Can we prove that odd and even numbers alternate without using induction?

Solution 1:

Take $M = \{P = a_nx^n + \ldots + a_0 \in \Bbb Z[x] / a_n > 0 \}$, with the usual addition and multiplication on polynomials. Interprete $S(P)$ as $P(X)+1$.

Then $M$ is a model of Robinson arithmetic, but there are long strings of "not-even" numbers, such as $X,X+1,X+2,\ldots$. So in this model, it is false that if $n$ is not even then $n+1$ is even.

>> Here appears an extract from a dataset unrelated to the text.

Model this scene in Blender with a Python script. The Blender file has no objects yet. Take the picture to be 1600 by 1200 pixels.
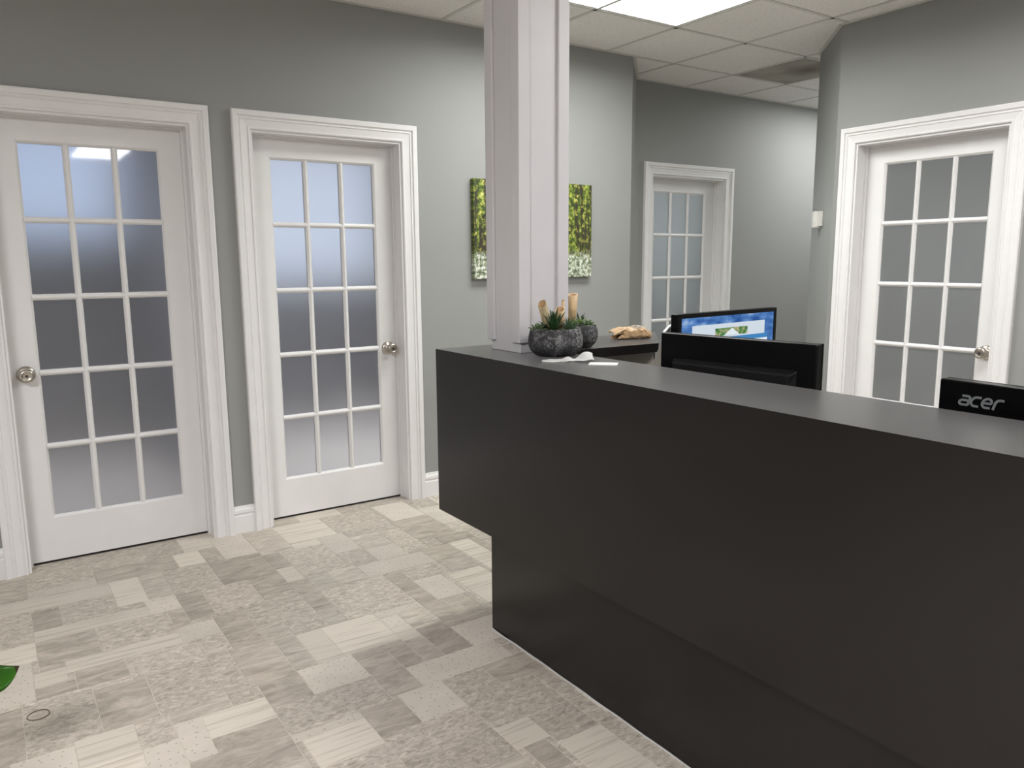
import bpy, bmesh, math, random
from mathutils import Vector, Matrix

SC = bpy.context.scene
COL = SC.collection
random.seed(7)
PI = math.pi

# ------------------------------------------------------------------ camera
F_PX = 1214.99
yaw, pitch, roll = math.radians(34.03), math.radians(-9.017), math.radians(-0.411)
CAM = Vector((0.0, -4.0456, 1.4017))
fw = Vector((math.sin(yaw) * math.cos(pitch), math.cos(yaw) * math.cos(pitch), math.sin(pitch)))
r0 = Vector((math.cos(yaw), -math.sin(yaw), 0))
u0 = r0.cross(fw)
rv = math.cos(roll) * r0 + math.sin(roll) * u0
uv = -math.sin(roll) * r0 + math.cos(roll) * u0
cd = bpy.data.cameras.new('camera')
cam = bpy.data.objects.new('camera', cd)
COL.objects.link(cam)
cd.sensor_width = 36.0
cd.lens = F_PX / 1600 * 36.0
cd.clip_start = 0.02
M3 = Matrix((rv, uv, -fw)).transposed()
cam.matrix_world = Matrix.Translation(CAM) @ M3.to_4x4()
SC.camera = cam

# ------------------------------------------------------------------ world / exposure / lamps
w = bpy.data.worlds.new('world'); SC.world = w; w.use_nodes = True
w.node_tree.nodes['Background'].inputs[0].default_value = (0.5, 0.55, 0.6, 1)
w.node_tree.nodes['Background'].inputs[1].default_value = 0.05
SC.view_settings.view_transform = 'Standard'
SC.view_settings.look = 'None'
SC.view_settings.gamma = 1.0
SC.view_settings.use_curve_mapping = False
SC.view_settings.exposure = 0.14
LAMP_MAIN = 34.0      # troffer over the front desk
LAMP_HALL = 30.0      # troffer in the hallway
LAMP_LEFT = 138.0     # troffer over the left of the waiting area
LAMP_STAFF = 33.0     # troffer over the staff side of the counter
LAMP_REAR = 64.0      # troffer at the back of the waiting area
LAMP_COL = {LAMP_MAIN: (0.98, 1.0, 0.97), LAMP_HALL: (0.98, 0.99, 1.0), LAMP_LEFT: (0.99, 0.975, 1.0), LAMP_STAFF: (1.0, 0.98, 0.985), LAMP_REAR: (1.0, 0.975, 1.0)}
LAMP_SPREAD = {LAMP_MAIN: 168, LAMP_HALL: 178, LAMP_LEFT: 180, LAMP_STAFF: 165, LAMP_REAR: 180}
OFFICE = {1: 0.85, 2: 0.95, 3: 10.0, 4: 1.1}      # daylight in the office windows
OFFICE_FILL = {1: 18, 2: 34, 3: 18, 4: 18}      # added lamps without fixtures, to brighten the office floors

# ------------------------------------------------------------------ material helpers
def new_mat(name):
    m = bpy.data.materials.new(name); m.use_nodes = True
    nt = m.node_tree
    return m, nt, nt.nodes['Principled BSDF']

def N(nt, typ, **kw):
    n = nt.nodes.new(typ)
    for k, v in kw.items():
        if k in ('operation', 'blend_type', 'data_type', 'feature', 'noise_dimensions', 'distance', 'wave_type', 'bands_direction', 'interpolation_type', 'clamp'):
            setattr(n, k, v)
        else:
            n.inputs[k].default_value = v
    return n

def ramp(nt, stops, fac=None):
    n = nt.nodes.new('ShaderNodeValToRGB')
    el = n.color_ramp.elements
    while len(el) < len(stops): el.new(0.5)
    for e, (p, c) in zip(el, stops):
        e.position = p; e.color = (*c, 1) if len(c) == 3 else c
    if fac is not None: nt.links.new(fac, n.inputs[0])
    return n

def coords(nt, kind='Position', scale=(1, 1, 1), rot=(0, 0, 0)):
    if kind == 'Position':
        o = nt.nodes.new('ShaderNodeNewGeometry').outputs['Position']
    else:
        o = nt.nodes.new('ShaderNodeTexCoord').outputs[kind]
    mp = nt.nodes.new('ShaderNodeMapping')
    mp.inputs['Scale'].default_value = scale
    mp.inputs['Rotation'].default_value = rot
    nt.links.new(o, mp.inputs['Vector'])
    return mp.outputs[0]

def add_bump(nt, b, height, strength=0.1, dist=0.002):
    bp = nt.nodes.new('ShaderNodeBump')
    bp.inputs['Strength'].default_value = strength
    bp.inputs['Distance'].default_value = dist
    nt.links.new(height, bp.inputs['Height'])
    nt.links.new(bp.outputs[0], b.inputs['Normal'])

def plain(name, col, rough=0.5, metal=0.0, spec=0.5, noise=0.0, nscale=60, bump=0.0, kind='Object', stretch=(1, 1, 1)):
    m, nt, b = new_mat(name)
    b.inputs['Roughness'].default_value = rough
    b.inputs['Metallic'].default_value = metal
    b.inputs['Specular IOR Level'].default_value = spec
    tc = coords(nt, kind, stretch)
    n = N(nt, 'ShaderNodeTexNoise', Scale=nscale, Detail=4.0)
    nt.links.new(tc, n.inputs['Vector'])
    c0 = tuple(max(0, c * (1 - noise)) for c in col); c1 = tuple(min(1, c * (1 + noise)) for c in col)
    r = ramp(nt, [(0.3, c0), (0.7, c1)], n.outputs['Fac'])
    nt.links.new(r.outputs[0], b.inputs['Base Color'])
    if bump: add_bump(nt, b, n.outputs['Fac'], bump)
    return m

def emitter(name, col, strength):
    m, nt, b = new_mat(name)
    b.inputs['Base Color'].default_value = (0.02, 0.02, 0.02, 1)
    b.inputs['Emission Color'].default_value = (*col, 1)
    b.inputs['Emission Strength'].default_value = strength
    return m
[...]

If you define "$n$ is odd" as "$\exists k / n= k+k+1$", then it is false that every number is even or odd.

However, it is still true in $M$ that addition is associative and commutative, and so if $n$ is odd then $n+1$ is even, and if $n$ is even, then $n+1$ is odd. (you will need a stranger model for this to fail)

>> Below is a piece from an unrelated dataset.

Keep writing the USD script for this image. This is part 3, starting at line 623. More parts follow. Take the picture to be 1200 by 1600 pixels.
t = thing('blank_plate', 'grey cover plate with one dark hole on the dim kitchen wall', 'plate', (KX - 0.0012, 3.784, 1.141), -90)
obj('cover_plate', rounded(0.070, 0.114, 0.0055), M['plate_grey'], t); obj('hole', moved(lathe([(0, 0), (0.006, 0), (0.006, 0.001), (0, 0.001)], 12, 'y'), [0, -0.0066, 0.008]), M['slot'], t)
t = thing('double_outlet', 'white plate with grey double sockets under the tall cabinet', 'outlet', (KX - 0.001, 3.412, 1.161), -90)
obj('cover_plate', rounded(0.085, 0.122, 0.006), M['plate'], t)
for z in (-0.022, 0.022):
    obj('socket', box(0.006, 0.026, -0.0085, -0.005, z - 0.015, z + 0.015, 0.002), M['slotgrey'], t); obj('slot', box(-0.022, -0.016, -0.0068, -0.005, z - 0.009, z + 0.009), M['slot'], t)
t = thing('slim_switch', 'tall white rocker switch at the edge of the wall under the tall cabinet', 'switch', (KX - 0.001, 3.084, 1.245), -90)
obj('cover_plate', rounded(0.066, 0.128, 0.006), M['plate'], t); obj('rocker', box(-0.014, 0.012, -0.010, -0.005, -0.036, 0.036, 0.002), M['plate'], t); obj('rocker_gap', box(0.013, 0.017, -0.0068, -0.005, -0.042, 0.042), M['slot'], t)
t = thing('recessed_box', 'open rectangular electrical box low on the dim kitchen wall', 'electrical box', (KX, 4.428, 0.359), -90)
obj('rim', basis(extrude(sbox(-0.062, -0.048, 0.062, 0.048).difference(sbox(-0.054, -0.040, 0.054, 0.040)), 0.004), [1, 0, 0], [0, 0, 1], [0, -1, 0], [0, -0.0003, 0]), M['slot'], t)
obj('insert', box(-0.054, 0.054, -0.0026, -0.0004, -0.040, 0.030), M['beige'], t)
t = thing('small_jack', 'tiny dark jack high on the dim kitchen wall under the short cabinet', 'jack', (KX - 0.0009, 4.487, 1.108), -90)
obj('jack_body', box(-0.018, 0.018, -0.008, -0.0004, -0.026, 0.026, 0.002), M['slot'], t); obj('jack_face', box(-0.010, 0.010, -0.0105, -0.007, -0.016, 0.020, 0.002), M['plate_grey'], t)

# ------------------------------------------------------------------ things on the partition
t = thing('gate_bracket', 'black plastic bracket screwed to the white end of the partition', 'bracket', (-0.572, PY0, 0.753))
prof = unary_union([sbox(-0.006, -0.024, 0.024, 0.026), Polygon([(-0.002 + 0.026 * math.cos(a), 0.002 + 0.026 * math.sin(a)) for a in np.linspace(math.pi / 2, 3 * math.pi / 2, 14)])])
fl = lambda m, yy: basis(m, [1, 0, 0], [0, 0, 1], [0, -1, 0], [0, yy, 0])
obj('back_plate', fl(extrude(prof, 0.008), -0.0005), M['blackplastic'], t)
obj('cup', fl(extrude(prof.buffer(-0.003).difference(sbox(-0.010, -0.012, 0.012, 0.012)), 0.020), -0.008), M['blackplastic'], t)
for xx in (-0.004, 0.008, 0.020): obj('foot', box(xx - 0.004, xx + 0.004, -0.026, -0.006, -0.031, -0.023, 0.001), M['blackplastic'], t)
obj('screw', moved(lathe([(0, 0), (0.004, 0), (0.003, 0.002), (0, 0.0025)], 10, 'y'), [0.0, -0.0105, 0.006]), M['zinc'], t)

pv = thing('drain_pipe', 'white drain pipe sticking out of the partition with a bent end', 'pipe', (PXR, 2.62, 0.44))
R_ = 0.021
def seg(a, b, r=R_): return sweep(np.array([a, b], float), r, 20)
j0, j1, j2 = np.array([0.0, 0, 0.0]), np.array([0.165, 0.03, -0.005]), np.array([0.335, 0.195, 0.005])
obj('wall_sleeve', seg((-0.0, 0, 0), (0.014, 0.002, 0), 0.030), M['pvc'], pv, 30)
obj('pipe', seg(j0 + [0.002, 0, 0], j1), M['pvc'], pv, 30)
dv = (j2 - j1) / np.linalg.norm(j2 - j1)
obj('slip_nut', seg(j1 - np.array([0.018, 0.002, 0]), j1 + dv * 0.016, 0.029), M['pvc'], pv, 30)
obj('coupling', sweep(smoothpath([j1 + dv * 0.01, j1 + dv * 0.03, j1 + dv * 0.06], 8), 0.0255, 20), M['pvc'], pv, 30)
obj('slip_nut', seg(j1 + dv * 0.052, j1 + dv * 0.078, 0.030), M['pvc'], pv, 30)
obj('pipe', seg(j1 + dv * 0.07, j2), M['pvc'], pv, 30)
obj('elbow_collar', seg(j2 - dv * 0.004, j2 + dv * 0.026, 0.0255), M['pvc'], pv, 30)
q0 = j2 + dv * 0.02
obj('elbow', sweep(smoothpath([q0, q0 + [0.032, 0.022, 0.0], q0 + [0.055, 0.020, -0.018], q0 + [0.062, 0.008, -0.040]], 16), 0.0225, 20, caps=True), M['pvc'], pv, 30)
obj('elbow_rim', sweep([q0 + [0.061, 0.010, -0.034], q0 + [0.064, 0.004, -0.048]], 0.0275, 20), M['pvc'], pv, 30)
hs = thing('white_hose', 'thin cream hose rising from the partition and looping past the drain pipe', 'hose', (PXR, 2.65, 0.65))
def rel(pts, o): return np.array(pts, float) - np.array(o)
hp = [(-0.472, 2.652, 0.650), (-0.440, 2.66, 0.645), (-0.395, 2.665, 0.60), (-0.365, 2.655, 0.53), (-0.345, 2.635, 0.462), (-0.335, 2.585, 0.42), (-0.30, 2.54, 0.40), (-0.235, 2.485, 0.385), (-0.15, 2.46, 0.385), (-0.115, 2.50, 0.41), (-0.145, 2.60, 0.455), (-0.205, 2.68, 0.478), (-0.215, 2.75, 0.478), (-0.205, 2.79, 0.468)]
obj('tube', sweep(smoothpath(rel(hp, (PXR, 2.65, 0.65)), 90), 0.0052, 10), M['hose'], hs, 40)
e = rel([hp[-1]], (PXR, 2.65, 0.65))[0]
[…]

If you want a model in which $a^2-2b^2 = 0$ has a solution, you can pick $M = \{ P \in \Bbb Z[X,Y]/(X^2-2Y^2) / \lim_{y \to \infty} P(\sqrt 2 y,y) = + \infty$ or $P \in \Bbb N \}$

Solution 2:

This is just a partial answer. Let $\mathcal L =\{S,<\}$ be the language with an unary function $S$ and a binary relation $<$. Consider the structure $(\mathbb N, S,<)$ ($S$ is the successor function), then $E=\{2n:n\in\mathbb N\}$ is not definable in $(\mathbb N, S,<)$. To see this consider the elementary extension $\mathfrak C=(\mathbb N\sqcup \mathbb Z, S,<)$, and define an automorphism $\Phi:\mathfrak C\to \mathfrak C$ as follows $\Phi(n)=n$ if $n\in\mathbb N$ and $\Phi(n)=S(n)$ otherwise. It is easy to see, using $\Phi$, that there is no formula defining $E$.